● WORK TO DO
Repeat exactly, and only, the lines from the one that contains "What Blender Python" to the one that contains "def att(u, v, t): r", both ends included. Omit every picture.

··· PROVIDED RECORDS

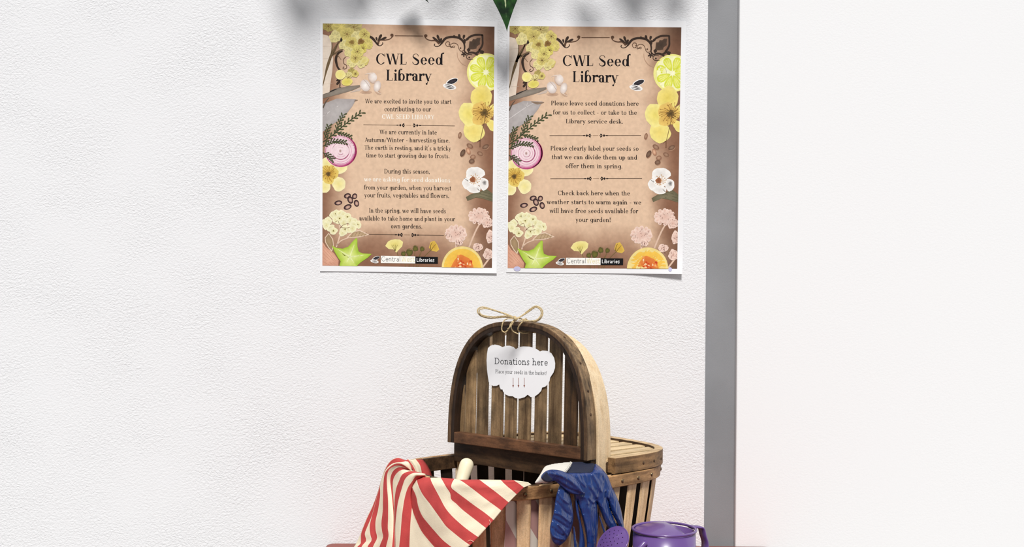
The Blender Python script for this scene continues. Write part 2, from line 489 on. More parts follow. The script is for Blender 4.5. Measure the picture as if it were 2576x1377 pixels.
# ------------------------------------------------------------------ the two printed posters
from mathutils import noise
# sheet corners TL, TR, BR, BL in the first sheet's coordinates, and its printed field
def clip_poly(poly, inside):
    """poly of [x, y, r, g, b]; inside = list of (nx, ny, c) with nx*x + ny*y + c >= 0"""
    for nx, ny, c in inside:
        if not poly: return poly
        out = []
        for i in range(len(poly)):
            a, b = poly[i], poly[(i + 1) % len(poly)]
            da, db = nx * a[0] + ny * a[1] + c, nx * b[0] + ny * b[1] + c
            if da >= 0: out.append(a)
            if (da >= 0) != (db >= 0):
                t = da / (da - db)
                out.append([p + (q - p) * t for p, q in zip(a, b)])
        poly = out
    return poly

FIELD = [(812, 59), (1244, 67), (1237.5, 674.5), (811, 668.5)]
def field_planes():
    pl = []
    for i in range(4):
        (x0, y0), (x1, y1) = FIELD[i], FIELD[(i + 1) % 4]
        nx, ny = -(y1 - y0), (x1 - x0)
        pl.append((nx, ny, -(nx * x0 + ny * y0)))
    return pl
PLANES = field_planes()

def bend(q):
    """cut large shapes near the curling lower edge so that they follow the sheet"""
    ys = [v[1] for v in q]; xs = [v[0] for v in q]
    if max(ys) < 585: return [q]
    out = []
    cy = [0, 585] + list(range(597, 640, 12)) + list(range(640, 682, 4))
    for a, b in zip(cy, cy[1:]):
        if b < min(ys) or a > max(ys): continue
        s = clip_poly(q, [(0, 1, -a), (0, -1, b)])
        if len(s) < 3: continue
        x0, x1 = min(v[0] for v in s), max(v[0] for v in s)
        n = max(1, int((x1 - x0) / 14))
        for k in range(n):
            out.append(clip_poly(s, [(1, 0, -(x0 + (x1 - x0) * k / n)), (-1, 0, x0 + (x1 - x0) * (k + 1) / n)]) if n > 1 else s)
    return out

class Ink:
    """printed shapes in sheet coordinates, carried onto the paper by put(x, y, layer)"""
    def __init__(self, put):
        self.put, self.layer, self.mb = put, 1, MB()
    def start(self): self.mb = MB()
    def done(self, name, parent):
        o = self.mb.build(name, M['ink'], parent, recalc=False)
        self.mb = MB()
        return o
    def faces(self, polys, dl=0.0):
        """polys of [(x, y, colour)]"""
        for p in polys:
            q0 = clip_poly([[x, y, *c] for x, y, c in p], PLANES)
            if len(q0) < 3: continue
            for q in bend(q0):
                if len(q) < 3: continue
                self.mb.add([self.put(v[0], v[1], self.layer + dl) for v in q], [tuple(range(len(q)))], 0, [(v[2], v[3], v[4], 1) for v in q])
    def fan(self, c, pts, cin, cout, mid=None):
        self.layer += 1.5
        a, b = lin(cin), lin(cout)
        m = lin(mid) if mid else [(u + v) / 2 for u, v in zip(a, b)]
        n = len(pts); P2 = []
        for i in range(n):
            p, q = pts[i], pts[(i + 1) % n]
            pm = (c[0] + (p[0] - c[0]) * .6, c[1] + (p[1] - c[1]) * .6)
            qm = (c[0] + (q[0] - c[0]) * .6, c[1] + (q[1] - c[1]) * .6)
            P2.append([(c[0], c[1], a), (pm[0], pm[1], m), (qm[0], qm[1], m)])
            P2.append([(pm[0], pm[1], m), (p[0], p[1], b), (q[0], q[1], b), (qm[0], qm[1], m)])
        self.faces(P2)
    def poly(self, pts, cout, cin=None):
        c = (sum(p[0] for p in pts) / len(pts), sum(p[1] for p in pts) / len(pts))
        self.fan(c, pts, cin or cout, cout)
    def rib(self, ctrl, w, col, n=0):
        c = lin(col)
        n = n or max(10, 5 * len(ctrl))
        pts = curve2(ctrl, n)
        if isinstance(w, (list, tuple)):
            w = [interp(i / (n - 1), [k / (len(w) - 1) for k in range(len(w))], w) for i in range(n)]
        self.faces([[(x, y, c) for x, y in q] for q in rib2(pts, w)], .9)
    def ell(self, cx, cy, rx, ry, rot, cin, cout, n=20, wob=0.0, seed=0, mid=None):
        rr = random.Random(seed * 31 + int(cx * 7 + cy))
        ca, sa = math.cos(R(rot)), math.sin(R(rot))
        ph = [rr.uniform(0, 6.28) for _ in range(3)]
        pts = []
        for i in range(n):
            a = 2 * math.pi * i / n
            k = 1 + wob * (math.sin(3 * a + ph[0]) + .7 * math.sin(5 * a + ph[1]) + .5 * math.sin(8 * a + ph[2]))
            x, y = rx * k * math.cos(a), ry * k * math.sin(a)
            pts.append((cx + x * ca - y * sa, cy + x * sa + y * ca))
        self.fan((cx, cy), pts, cin, cout, mid)
    def petal(self, cx, cy, ang, ln, wd, cin, cout, wob=.05, seed=0):
        ca, sa = math.cos(R(ang)), math.sin(R(ang))
        rr = random.Random(seed + int(ang * 3 + cx))
        pts = []
        for i in range(20):
            a = 2 * math.pi * i / 20
            t = (1 - math.cos(a)) / 2
            x = ln * t
            y = wd * math.sin(a) * (0.35 + 0.65 * t) * (1 + rr.uniform(-wob, wob))
            pts.append((cx + x * ca - y * sa, cy + x * sa + y * ca))
        self.fan((cx + ln * .5 * ca, cy + ln * .5 * sa), pts, cin, cout)

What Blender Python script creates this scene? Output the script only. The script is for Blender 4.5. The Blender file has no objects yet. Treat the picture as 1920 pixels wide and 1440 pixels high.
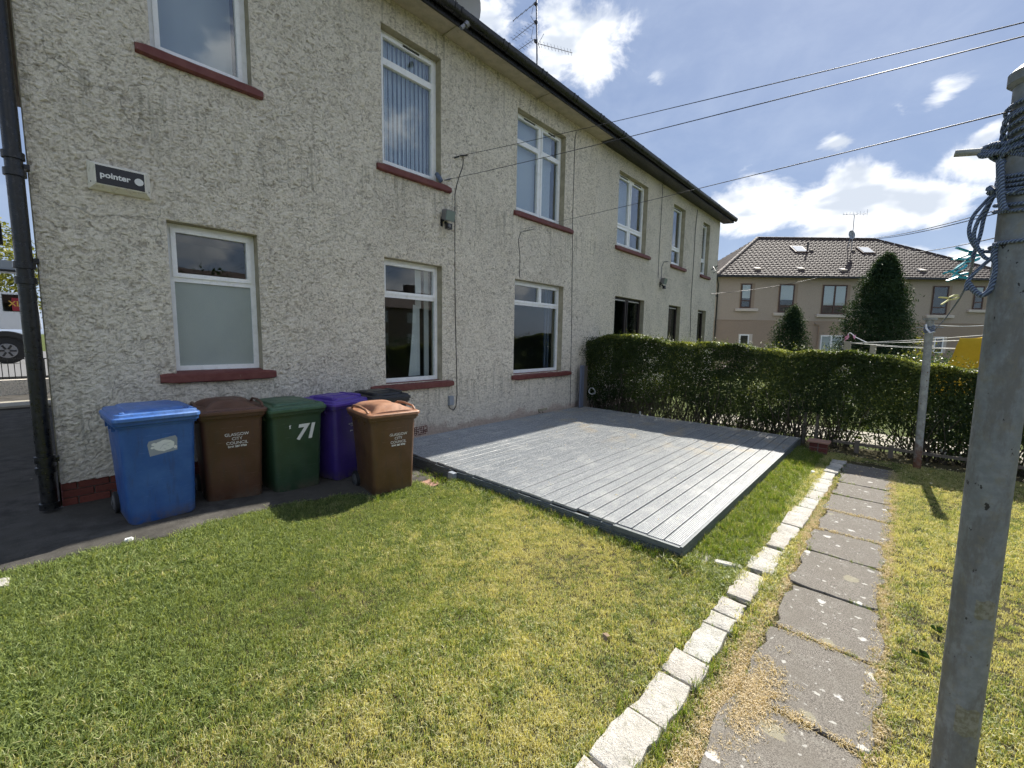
import bpy, math, random
import numpy as np
from mathutils import Matrix, Vector
random.seed(7); RNG = np.random.default_rng(7)
rad = math.radians
S = bpy.context.scene

# ------------------------------------------------------------------ camera
F, YAW, PIT, ROL = 794.6, rad(47.63), rad(6.27), rad(-0.99)
CH = 1.70                      # camera height
def _rot():
    f = np.array([math.sin(YAW)*math.cos(PIT), math.cos(YAW)*math.cos(PIT), -math.sin(PIT)])
    r = np.array([math.cos(YAW), -math.sin(YAW), 0.0]); d = np.cross(f, r)
    c, s = math.cos(ROL), math.sin(ROL)
    return c*r+s*d, -s*r+c*d, f
R_, D_, F_ = _rot()
cam = bpy.data.cameras.new('camera'); camo = bpy.data.objects.new('camera', cam)
S.collection.objects.link(camo); S.camera = camo
cam.sensor_width = 36; cam.lens = F/1920*36; cam.clip_start = 0.05; cam.clip_end = 2000
camo.matrix_world = Matrix(((R_[0], -D_[0], -F_[0], 0), (R_[1], -D_[1], -F_[1], 0), (R_[2], -D_[2], -F_[2], CH), (0, 0, 0, 1)))
def ray(u, v): return (u-960)/F*R_ + (v-720)/F*D_ + F_
CP = np.array([0, 0, CH])
def atz(u, v, z): r = ray(u, v); return CP + r*(z-CH)/r[2]
def aty(u, v, y): r = ray(u, v); return CP + r*y/r[1]
def atx(u, v, x): r = ray(u, v); return CP + r*x/r[0]
def att(u, v, t): r = ray(u, v); return CP + r*t/math.hypot(r[0], r[1])

# ------------------------------------------------------------------ light
SUN_EL, SUN_OFF = rad(43.5), rad(4.8)     # sun stands just behind the plane of the long wall
sv = Vector((math.cos(SUN_EL)*math.cos(SUN_OFF), math.cos(SUN_EL)*math.sin(SUN_OFF), math.sin(SUN_EL)))
sl = bpy.data.lights.new('sun', 'SUN'); sl.energy = 5.0; sl.angle = rad(0.5); sl.color = (1.0, 0.95, 0.86)
so = bpy.data.objects.new('sun', sl); S.collection.objects.link(so)
so.rotation_euler = sv.to_track_quat('Z', 'Y').to_euler()

S.view_settings.view_transform = 'Standard'; S.view_settings.look = 'None'
S.view_settings.exposure = 1.0; S.view_settings.gamma = 1.0
S.render.engine = 'CYCLES'
try:
    S.cycles.use_denoising = True; S.cycles.max_bounces = 6; S.cycles.use_adaptive_sampling = True; S.cycles.adaptive_threshold = .03; S.cycles.transparent_max_bounces = 24
except Exception: pass

# ------------------------------------------------------------------ node helper
class NT:
    def __init__(s, tree): s.t = tree; s.n = tree.nodes; s.l = tree.links
    def new(s, typ, **kw):
        n = s.n.new(typ)
        for k, v in kw.items(): setattr(n, k, v)
        return n
    def set(s, sock, v):
        if isinstance(v, bpy.types.NodeSocket): s.l.new(v, sock)
        elif v is not None:
            if isinstance(v, (tuple, list)) and len(v) == 3 and sock.type == 'RGBA': v = (*v, 1)
            sock.default_value = v
    def math(s, op, a, b=None, c=None, clamp=False):
        n = s.new('ShaderNodeMath', operation=op); n.use_clamp = clamp
        s.set(n.inputs[0], a)
        if b is not None: s.set(n.inputs[1], b)
        if c is not None: s.set(n.inputs[2], c)
        return n.outputs[0]
    def vmath(s, op, a, b=None):
        n = s.new('ShaderNodeVectorMath', operation=op); s.set(n.inputs[0], a)
        if b is not None: s.set(n.inputs[1], b)
        return n.outputs['Value'] if op in ('DOT_PRODUCT', 'LENGTH', 'DISTANCE') else n.outputs[0]
    def mix(s, f, a, b, bt='MIX'):
        n = s.new('ShaderNodeMix', data_type='RGBA', blend_type=bt); s.set(n.inputs[0], f); s.set(n.inputs[6], a); s.set(n.inputs[7], b)
        return n.outputs[2]
    def ramp(s, f, lo, hi, a=0.0, b=1.0):
        n = s.new('ShaderNodeMapRange', interpolation_type='SMOOTHSTEP'); s.set(n.inputs[0], f)
        for i, v in zip((1, 2, 3, 4), (lo, hi, a, b)): s.set(n.inputs[i], v)
        return n.outputs[0]
    def noise(s, vec, scale, detail=3, rough=.55, dist=0, dim='3D'):
        n = s.new('ShaderNodeTexNoise', noise_dimensions=dim); s.set(n.inputs['Vector'], vec)
        for k, v in (('Scale', scale), ('Detail', detail), ('Roughness', rough), ('Distortion', dist)): s.set(n.inputs[k], v)
        return n.outputs[0]
    def voro(s, vec, scale, feature='F1', out='Distance', rnd=1.0):
        n = s.new('ShaderNodeTexVoronoi', feature=feature); s.set(n.inputs['Vector'], vec); s.set(n.inputs['Scale'], scale)
        if 'Randomness' in n.inputs: n.inputs['Randomness'].default_value = rnd
        return n.outputs[out]
    def mapv(s, vec, sc=(1, 1, 1), loc=(0, 0, 0), rot=(0, 0, 0)):
        n = s.new('ShaderNodeMapping'); s.set(n.inputs[0], vec); n.inputs[1].default_value = loc; n.inputs[2].default_value = rot; n.inputs[3].default_value = sc
        return n.outputs[0]
    def xyz(s, v): n = s.new('ShaderNodeSeparateXYZ'); s.set(n.inputs[0], v); return n.outputs
    def pos(s): return s.new('ShaderNodeNewGeometry').outputs['Position']
    def obj(s): return s.new('ShaderNodeTexCoord').outputs['Object']
    def rnd(s): return s.new('ShaderNodeObjectInfo').outputs['Random']

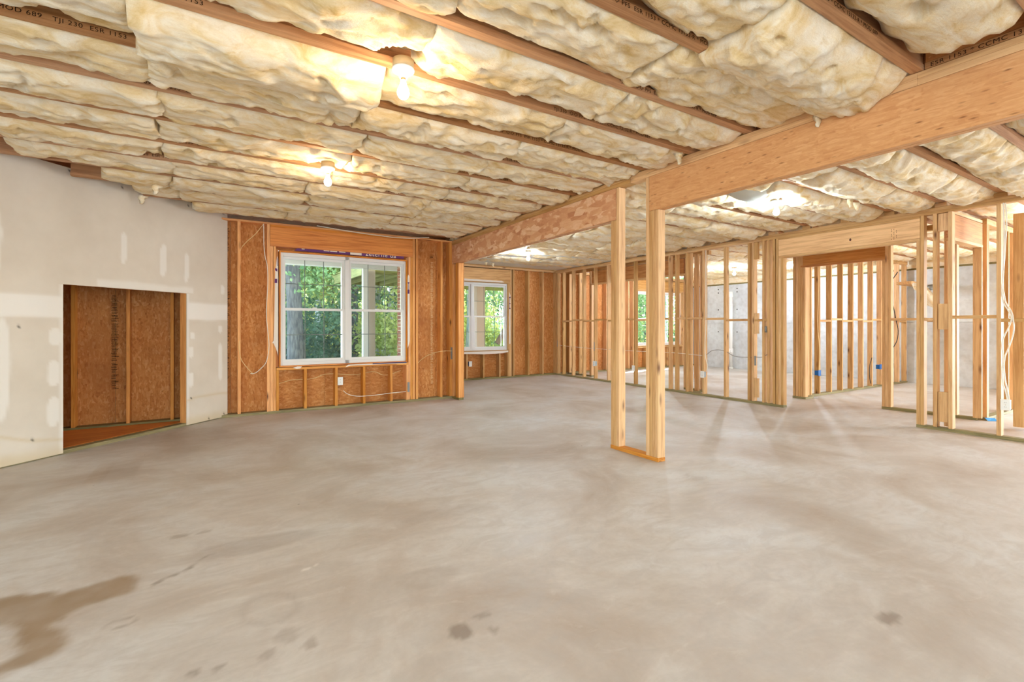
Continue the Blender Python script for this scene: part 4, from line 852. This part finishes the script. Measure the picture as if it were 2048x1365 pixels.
FM = [foliage_mesh('crown', 5200, 2.4, 7.0, LEAFS[i % 3], .085, 20+i) for i in range(4)]; SH = [foliage_mesh('shrub', 3000, 1.3, 2.2, LEAFS[(i+1) % 3], .075, 40+i) for i in range(2)]
def trunk_mesh(r, h, mat, seed):
    rg = random.Random(seed); V = []; F = []; n = 9; lean = (rg.uniform(-.03, .03), rg.uniform(-.03, .03)); J = 9
    for j in range(J+1):
        z = h*j/J; q = r*(1-.55*j/J)*(1.25 if j == 0 else 1)
        for k in range(n): a = 2*PI*k/n; V.append((lean[0]*z+q*math.cos(a)+.03*math.sin(z+seed), lean[1]*z+q*math.sin(a), z))
    for j in range(J):
        for k in range(n): F.append((j*n+k, j*n+(k+1) % n, (j+1)*n+(k+1) % n, (j+1)*n+k))
    F.append(tuple(J*n+k for k in range(n)))
    for bnum in range(5):
        z = h*rg.uniform(.25, .85); a = rg.uniform(0, 2*PI); Lb = rg.uniform(1, 2.2); b0 = len(V); q = r*.22
        for e, (dd, zz, rr_) in enumerate(((0, 0, q), (Lb*.5, Lb*.3, q*.7), (Lb, Lb*.75, q*.3))):
            for k in range(5): c_ = 2*PI*k/5; V.append((lean[0]*z+dd*math.cos(a)-rr_*math.cos(c_)*math.sin(a), lean[1]*z+dd*math.sin(a)+rr_*math.cos(c_)*math.cos(a), z+zz+rr_*math.sin(c_)))
        for e in range(2):
            for k in range(5): F.append((b0+e*5+k, b0+e*5+(k+1) % 5, b0+(e+1)*5+(k+1) % 5, b0+(e+1)*5+k))
    me = bpy.data.meshes.new('trunk'); me.from_pydata(V, [], F); me.polygons.foreach_set('use_smooth', [True]*len(F)); me.materials.append(mat); return me
TM = [trunk_mesh(.17, 14, BARK, 1), trunk_mesh(.11, 12, BARK, 2), trunk_mesh(.13, 13, BARKP, 3), trunk_mesh(.08, 11, BARK, 4)]
def tree(x, y, tm, fm, sc, label, group=None, fz=5.0, fr_=1.0):
    r = empty('tree', label, 'tree', (x, y, -.1), group); a = R.uniform(0, 6)
    for nm, me, z, s in (('trunk', TM[tm], -.1, sc), ('foliage', FM[fm], fz, fr_)):
        o = bpy.data.objects.new(nm, me); C.objects.link(o); o.location = (x, y, z); o.rotation_euler = (0, 0, a); o.scale = (s, s, 1 if nm == 'trunk' else s)
        if nm == 'foliage': o['kind'] = 'stuff'
        par(o, r)
def at(px_, Y):   # direction of a view line from the camera station, used only to space the real trees
    l = (px_-1024)/966; k = (.5307+l*.8476)/(.8476-l*.5307); return (k*Y, Y)
x, y = at(593, 15.5); tree(x, y, 0, 0, 1.35, 'thick dark trunk tree in the left sash of the large window')
x, y = at(636, 19); tree(x, y, 2, 1, 1.1, 'pale barked tree near the middle of the left sash')
x, y = at(781, 17.5); tree(x, y, 0, 2, 1.15, 'dark leaning trunk just left of the brick corner'); x, y = at(757, 18); tree(x, y, 2, 3, 1.2, 'pale barked tree beside the dark trunk at the brick corner')
x, y = at(705, 17); tree(x, y, 1, 1, 1.2, 'dark trunk just left of the white porch post'); x, y = at(942, 16); tree(x, y, 2, 0, 1.5, 'pale thick trunk in the left sash of the second window')
x, y = at(1283, 22); tree(x, y, 1, 2, 1.0, 'dark green tree seen through the third window')
k = 0
for Yt in (17, 21, 26, 33, 42):
    for j in range(9):
        q = 550+j*92+R.uniform(-32, 32) + (Yt % 3)*22
        if q > 1420 or (q > 1040 and j % 2) or (Yt < 30 and j % 2 == Yt % 2): continue
        x, y = at(q, Yt+R.uniform(-1, 1)); k += 1
        tree(x, y, R.choice([1, 3, 3, 2]), R.randrange(4), R.uniform(.8, 1.1), 'slender woodland tree among many beyond the windows', 'woodland trees', R.uniform(2.5, 6.5), R.uniform(.9, 1.3))
for j in range(22):
    q = 552+j*22+R.uniform(-8, 8)+(260 if j > 13 else 0); x, y = at(q, R.uniform(14.5, 24))
    tree(x, y, R.choice([1, 3, 3, 2]), R.choice([0, 2]), R.uniform(.6, 1.0), 'bare slender trunk standing in front of the woodland', 'slender trunks', R.uniform(8.5, 10), 1.0)
for j in range(34):
    x, y = at(545+j*26+R.uniform(-10, 10), R.uniform(16, 30)); o = bpy.data.objects.new('shrub', SH[j % 2]); C.objects.link(o); o.location = (x, y, R.uniform(.5, 1.2)); o.rotation_euler = (0, 0, R.uniform(0, 6)); s = R.uniform(.8, 1.3); o.scale = (s, s, s)
    tag(o, 'leafy undergrowth shrub at the foot of the woodland', 'shrub', 'woodland undergrowth')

······

● WRITTEN SOLUTION
What Blender Python script creates this scene? Output the script only. The script is for Blender 4.5. The Blender file has no objects yet. Treat the picture as 1920 pixels wide and 1440 pixels high.
import bpy, math, random
import numpy as np
from mathutils import Matrix, Vector
random.seed(7); RNG = np.random.default_rng(7)
rad = math.radians
S = bpy.context.scene

# ------------------------------------------------------------------ camera
F, YAW, PIT, ROL = 794.6, rad(47.63), rad(6.27), rad(-0.99)
CH = 1.70                      # camera height
def _rot():
    f = np.array([math.sin(YAW)*math.cos(PIT), math.cos(YAW)*math.cos(PIT), -math.sin(PIT)])
    r = np.array([math.cos(YAW), -math.sin(YAW), 0.0]); d = np.cross(f, r)
    c, s = math.cos(ROL), math.sin(ROL)
    return c*r+s*d, -s*r+c*d, f
R_, D_, F_ = _rot()
cam = bpy.data.cameras.new('camera'); camo = bpy.data.objects.new('camera', cam)
S.collection.objects.link(camo); S.camera = camo
cam.sensor_width = 36; cam.lens = F/1920*36; cam.clip_start = 0.05; cam.clip_end = 2000
camo.matrix_world = Matrix(((R_[0], -D_[0], -F_[0], 0), (R_[1], -D_[1], -F_[1], 0), (R_[2], -D_[2], -F_[2], CH), (0, 0, 0, 1)))
def ray(u, v): return (u-960)/F*R_ + (v-720)/F*D_ + F_
CP = np.array([0, 0, CH])
def atz(u, v, z): r = ray(u, v); return CP + r*(z-CH)/r[2]
def aty(u, v, y): r = ray(u, v); return CP + r*y/r[1]
def atx(u, v, x): r = ray(u, v); return CP + r*x/r[0]
def att(u, v, t): r = ray(u, v); return CP + r*t/math.hypot(r[0], r[1])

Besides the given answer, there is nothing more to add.